3.2. Sulla scorta di tali condivise considerazioni la sentenza impugnata va revocata per errore percettivo, atteso che la parte aveva documentato tempestivamente con documento notificato alla controparte l'intervento di sentenza definitiva di assoluzione.

4.1. Si deve quindi passare alla fase rescissoria.

4.2. L'intervenuta sentenza di assoluzione giustifica l'accoglimento della richiesta di applicazione dell'art. 14, comma 4 bis, cit., come mod., nei limiti di seguito precisati.

4.3. Come già affermato da questa Corte "In tema di imposte sui redditi, ai sensi dell'art. 14, comma 4 bis, della legge 24 dicembre 1993, n. 537 (nella formulazione introdotta con l'art. 8, comma 1, del d.l. 2 marzo 2012, n. 16, conv. in legge 26 aprile 2012 n. 44), che opera, in ragione del precedente comma 3, quale "jus superveniens" con efficacia retroattiva "in bonam partem", sono deducibili i costi delle operazioni soggettivamente inesistenti (inserite, o meno, in una "frode carosello"), per il solo fatto che siano stati sostenuti, anche nell'ipotesi in cui l'acquirente sia consapevole del carattere fraudolento delle operazioni, salvo che si tratti di costi in contrasto con i principi di effettività, inerenza, competenza, certezza, determinatezza o determinabilità oppure di costi relativi a beni o servizi direttamente utilizzati per il compimento di un delitto non colposo." (Cass. n. 26461/2014).

4.4. Ne consegue che la sentenza della Cassazione andrà revocata laddove ha disposto la cassazione senza rinvio, dovendosi invece disporre la cassazione con rinvio al fine di verificare la concreta ricorrenza dei presupposti per la deduzione dei costi, in merito alla riferibilità certa dei costi documentati da fatture relative ad operazioni soggettivamente inesistenti con quanto oggetto della sentenza penale di assoluzione prodotta in giudizio alla luce dell'art. 14, comma 4 bis, cit., ed alla loro competenza ed inerenza, onere probatorio che grava sulla contribuente trattandosi di costi contestati dall'Amministrazione, e, una volta accertata la ricorrenza dei presupposti e nei limiti di quanto accertato, per l'applicazione della disciplina invocata.

5. In conclusione, il ricorso in revocazione va accolto e va revocata la sentenza di questa Corte nei limiti anzidetti.

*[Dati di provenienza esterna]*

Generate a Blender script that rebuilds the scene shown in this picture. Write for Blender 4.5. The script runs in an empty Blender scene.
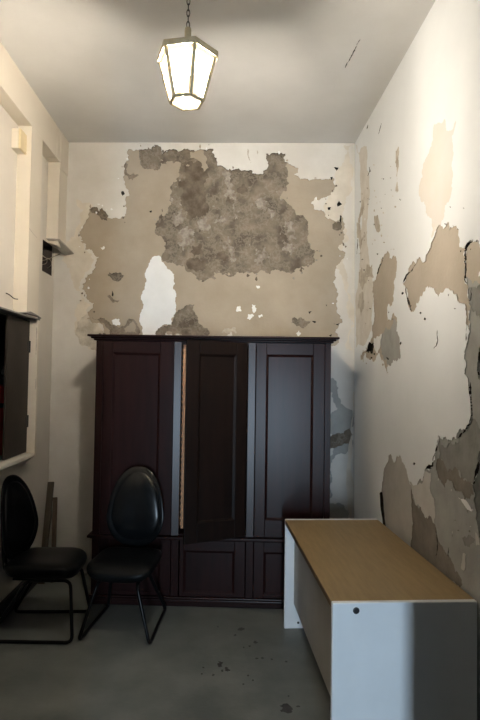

Quindi, decidendo in rescissorio, la sentenza della CTR va cassata nei limiti del motivo accolto e la controversia va rinviata alla CTR del Lazio in diversa composizione per l'applicazione dell'art. 14, comma 4 bis della legge n. 537/1993, come modificato dal d.l. n. 16/2012, alla luce dei principi esposti, ove ricorrano i presupposti di legge previsti da tale disciplina e dal T.U.I.R., nonché per la liquidazione delle spese del giudizio di legittimità.

 

P.Q.M.

 

- accoglie il ricorso in revocazione, revoca la sentenza di questa Corte n. 2198/2014 nei limiti di cui in motivazione e, decidendo in rescissorio:

- accoglie il ricorso nei sensi di cui in motivazione e rinvia la controversia alla CTR del Lazio in diversa composizione per l'applicazione dell'art. 14, comma 4 bis della legge n. 537/1993, come modificato dal d.l. n. 16/2012, ove ricorrano i presupposti di legge previsti da tale disciplina e dal T.U.I.R., nonché per la liquidazione delle spese del giudizio di legittimità.